__PROMPT__: Give only the number of lines in the listing below where the string "objects" occurs.

# # # # #

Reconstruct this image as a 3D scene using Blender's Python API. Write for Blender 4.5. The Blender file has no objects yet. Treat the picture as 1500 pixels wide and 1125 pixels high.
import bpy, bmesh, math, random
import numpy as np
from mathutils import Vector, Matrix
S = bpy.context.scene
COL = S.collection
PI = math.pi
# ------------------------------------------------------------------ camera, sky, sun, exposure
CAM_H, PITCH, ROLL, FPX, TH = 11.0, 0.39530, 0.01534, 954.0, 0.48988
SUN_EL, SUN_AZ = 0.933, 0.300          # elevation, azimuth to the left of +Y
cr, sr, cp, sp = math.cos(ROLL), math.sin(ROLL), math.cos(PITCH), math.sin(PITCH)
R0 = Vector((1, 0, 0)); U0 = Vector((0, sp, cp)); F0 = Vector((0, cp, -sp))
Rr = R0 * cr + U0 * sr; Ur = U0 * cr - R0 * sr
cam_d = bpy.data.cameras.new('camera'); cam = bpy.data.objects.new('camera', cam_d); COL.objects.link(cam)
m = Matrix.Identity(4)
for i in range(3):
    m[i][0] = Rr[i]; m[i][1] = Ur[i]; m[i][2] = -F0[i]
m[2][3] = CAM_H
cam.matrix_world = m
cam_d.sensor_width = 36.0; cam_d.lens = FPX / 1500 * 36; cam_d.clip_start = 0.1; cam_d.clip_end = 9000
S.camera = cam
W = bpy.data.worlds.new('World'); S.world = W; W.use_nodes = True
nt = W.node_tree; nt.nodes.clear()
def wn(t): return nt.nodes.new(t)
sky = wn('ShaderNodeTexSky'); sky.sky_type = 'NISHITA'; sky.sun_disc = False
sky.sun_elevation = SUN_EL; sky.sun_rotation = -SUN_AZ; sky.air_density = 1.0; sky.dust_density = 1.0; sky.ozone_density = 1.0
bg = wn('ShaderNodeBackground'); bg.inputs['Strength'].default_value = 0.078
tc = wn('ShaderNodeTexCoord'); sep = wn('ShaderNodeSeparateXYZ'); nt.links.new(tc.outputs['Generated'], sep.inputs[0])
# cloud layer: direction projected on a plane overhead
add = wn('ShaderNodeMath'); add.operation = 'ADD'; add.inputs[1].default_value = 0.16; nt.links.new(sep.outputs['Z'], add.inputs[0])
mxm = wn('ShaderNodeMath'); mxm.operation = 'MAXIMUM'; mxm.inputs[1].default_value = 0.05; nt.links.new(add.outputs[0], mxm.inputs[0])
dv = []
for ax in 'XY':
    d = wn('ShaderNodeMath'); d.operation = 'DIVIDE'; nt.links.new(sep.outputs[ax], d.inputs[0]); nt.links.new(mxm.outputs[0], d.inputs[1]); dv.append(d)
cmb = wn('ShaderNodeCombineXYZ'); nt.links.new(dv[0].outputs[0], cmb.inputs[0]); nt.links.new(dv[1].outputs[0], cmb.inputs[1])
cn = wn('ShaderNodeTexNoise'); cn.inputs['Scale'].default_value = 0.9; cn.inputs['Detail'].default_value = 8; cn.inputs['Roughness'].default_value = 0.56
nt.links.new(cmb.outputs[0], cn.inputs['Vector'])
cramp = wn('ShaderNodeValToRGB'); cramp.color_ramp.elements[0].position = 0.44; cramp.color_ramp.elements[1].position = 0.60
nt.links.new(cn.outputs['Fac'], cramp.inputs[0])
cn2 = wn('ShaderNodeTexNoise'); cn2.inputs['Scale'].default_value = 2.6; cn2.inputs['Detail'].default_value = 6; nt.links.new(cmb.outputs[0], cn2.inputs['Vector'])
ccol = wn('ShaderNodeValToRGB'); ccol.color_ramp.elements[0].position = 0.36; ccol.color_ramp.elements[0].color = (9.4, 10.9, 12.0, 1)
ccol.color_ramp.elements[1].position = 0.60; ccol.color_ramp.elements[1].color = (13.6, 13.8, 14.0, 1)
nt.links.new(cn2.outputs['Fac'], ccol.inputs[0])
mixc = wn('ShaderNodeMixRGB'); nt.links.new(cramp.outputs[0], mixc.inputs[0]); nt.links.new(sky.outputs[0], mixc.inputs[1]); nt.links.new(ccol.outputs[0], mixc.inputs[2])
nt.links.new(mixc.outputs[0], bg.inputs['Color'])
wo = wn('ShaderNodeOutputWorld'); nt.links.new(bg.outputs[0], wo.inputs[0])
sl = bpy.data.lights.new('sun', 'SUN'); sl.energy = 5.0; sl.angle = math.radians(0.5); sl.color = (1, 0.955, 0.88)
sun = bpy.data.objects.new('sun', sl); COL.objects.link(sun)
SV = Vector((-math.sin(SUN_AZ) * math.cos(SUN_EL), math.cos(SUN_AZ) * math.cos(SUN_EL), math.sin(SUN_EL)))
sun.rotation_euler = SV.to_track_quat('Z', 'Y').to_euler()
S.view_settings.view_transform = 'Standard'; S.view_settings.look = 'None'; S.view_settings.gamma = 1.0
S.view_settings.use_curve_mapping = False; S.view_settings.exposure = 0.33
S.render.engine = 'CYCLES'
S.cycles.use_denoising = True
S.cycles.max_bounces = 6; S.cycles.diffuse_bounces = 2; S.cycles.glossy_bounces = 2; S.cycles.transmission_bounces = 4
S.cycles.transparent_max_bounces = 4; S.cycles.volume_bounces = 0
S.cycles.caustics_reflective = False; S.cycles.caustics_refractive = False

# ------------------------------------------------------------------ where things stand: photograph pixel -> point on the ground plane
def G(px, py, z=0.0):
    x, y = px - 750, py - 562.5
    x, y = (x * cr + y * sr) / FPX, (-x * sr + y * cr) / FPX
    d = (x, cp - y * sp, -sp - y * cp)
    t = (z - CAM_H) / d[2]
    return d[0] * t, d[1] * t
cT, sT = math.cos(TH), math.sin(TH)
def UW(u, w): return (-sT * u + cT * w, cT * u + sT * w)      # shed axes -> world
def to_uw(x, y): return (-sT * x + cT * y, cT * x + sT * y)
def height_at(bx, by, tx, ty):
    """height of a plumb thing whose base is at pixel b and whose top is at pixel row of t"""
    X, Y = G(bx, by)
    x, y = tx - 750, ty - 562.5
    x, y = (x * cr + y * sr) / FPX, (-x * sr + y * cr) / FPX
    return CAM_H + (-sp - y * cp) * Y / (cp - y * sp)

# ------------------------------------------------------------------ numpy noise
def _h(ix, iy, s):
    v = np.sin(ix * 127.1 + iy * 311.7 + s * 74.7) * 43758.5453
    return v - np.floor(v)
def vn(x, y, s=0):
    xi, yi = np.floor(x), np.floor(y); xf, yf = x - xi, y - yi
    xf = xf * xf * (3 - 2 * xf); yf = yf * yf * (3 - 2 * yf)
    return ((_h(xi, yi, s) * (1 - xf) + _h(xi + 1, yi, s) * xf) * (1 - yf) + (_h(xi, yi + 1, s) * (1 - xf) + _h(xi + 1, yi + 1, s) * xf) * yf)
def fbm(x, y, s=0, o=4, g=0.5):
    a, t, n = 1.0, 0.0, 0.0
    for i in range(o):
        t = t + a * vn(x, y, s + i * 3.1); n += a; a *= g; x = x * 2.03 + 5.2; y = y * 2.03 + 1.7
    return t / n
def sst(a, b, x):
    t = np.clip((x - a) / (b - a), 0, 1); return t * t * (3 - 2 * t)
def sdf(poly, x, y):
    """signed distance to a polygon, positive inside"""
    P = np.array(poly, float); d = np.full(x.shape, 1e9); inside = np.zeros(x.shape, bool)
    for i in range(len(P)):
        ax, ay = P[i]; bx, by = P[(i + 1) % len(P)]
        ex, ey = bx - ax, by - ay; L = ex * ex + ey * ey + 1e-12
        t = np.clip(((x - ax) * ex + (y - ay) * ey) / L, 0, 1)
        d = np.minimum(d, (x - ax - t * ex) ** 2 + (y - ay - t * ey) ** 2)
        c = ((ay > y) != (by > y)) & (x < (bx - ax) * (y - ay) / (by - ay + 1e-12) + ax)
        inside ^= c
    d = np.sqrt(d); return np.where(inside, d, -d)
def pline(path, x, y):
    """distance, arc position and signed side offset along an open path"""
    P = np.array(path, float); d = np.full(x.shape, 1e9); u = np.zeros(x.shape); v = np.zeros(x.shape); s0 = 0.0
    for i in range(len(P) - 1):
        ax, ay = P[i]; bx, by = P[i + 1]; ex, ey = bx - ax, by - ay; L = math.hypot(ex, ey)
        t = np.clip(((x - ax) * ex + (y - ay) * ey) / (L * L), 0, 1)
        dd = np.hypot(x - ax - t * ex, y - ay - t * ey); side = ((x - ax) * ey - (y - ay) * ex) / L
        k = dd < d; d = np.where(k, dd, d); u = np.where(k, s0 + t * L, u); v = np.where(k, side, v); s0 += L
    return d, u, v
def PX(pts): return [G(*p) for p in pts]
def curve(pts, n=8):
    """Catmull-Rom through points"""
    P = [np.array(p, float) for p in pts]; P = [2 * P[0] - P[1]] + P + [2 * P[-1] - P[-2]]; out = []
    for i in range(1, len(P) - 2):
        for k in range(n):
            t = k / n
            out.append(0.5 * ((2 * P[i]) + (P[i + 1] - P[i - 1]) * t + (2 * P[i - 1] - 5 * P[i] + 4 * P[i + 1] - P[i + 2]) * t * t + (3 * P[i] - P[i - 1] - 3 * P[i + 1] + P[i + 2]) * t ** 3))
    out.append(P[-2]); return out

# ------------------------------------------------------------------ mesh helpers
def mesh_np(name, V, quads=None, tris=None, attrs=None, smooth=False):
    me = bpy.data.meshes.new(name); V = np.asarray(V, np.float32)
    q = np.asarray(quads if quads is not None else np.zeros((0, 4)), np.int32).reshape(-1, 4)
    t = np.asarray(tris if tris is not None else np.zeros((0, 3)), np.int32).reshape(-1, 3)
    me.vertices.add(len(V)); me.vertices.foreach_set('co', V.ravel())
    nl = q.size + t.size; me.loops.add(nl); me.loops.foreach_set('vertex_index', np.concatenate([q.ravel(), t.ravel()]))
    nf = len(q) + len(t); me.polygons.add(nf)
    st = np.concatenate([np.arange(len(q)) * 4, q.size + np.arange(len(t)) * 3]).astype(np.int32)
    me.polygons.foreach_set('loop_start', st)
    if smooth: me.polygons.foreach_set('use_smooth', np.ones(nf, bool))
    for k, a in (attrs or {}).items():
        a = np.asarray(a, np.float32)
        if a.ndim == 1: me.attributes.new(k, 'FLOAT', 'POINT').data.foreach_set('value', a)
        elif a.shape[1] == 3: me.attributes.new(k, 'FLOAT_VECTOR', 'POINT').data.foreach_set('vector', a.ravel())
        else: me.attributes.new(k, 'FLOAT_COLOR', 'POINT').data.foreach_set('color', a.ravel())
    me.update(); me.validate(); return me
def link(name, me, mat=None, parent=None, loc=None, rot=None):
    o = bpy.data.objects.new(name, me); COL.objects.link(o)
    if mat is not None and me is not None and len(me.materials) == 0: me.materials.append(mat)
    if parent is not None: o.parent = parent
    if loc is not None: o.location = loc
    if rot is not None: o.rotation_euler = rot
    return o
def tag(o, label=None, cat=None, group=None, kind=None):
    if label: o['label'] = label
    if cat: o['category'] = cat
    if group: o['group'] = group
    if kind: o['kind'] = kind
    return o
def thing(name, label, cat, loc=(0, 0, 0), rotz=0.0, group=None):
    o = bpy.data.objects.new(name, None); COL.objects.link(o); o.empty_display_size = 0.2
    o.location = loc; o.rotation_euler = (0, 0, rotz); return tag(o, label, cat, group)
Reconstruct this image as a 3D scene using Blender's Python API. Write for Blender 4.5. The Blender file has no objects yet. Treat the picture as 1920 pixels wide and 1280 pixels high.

# # # # #

__SOLVED EXERCISE__: 6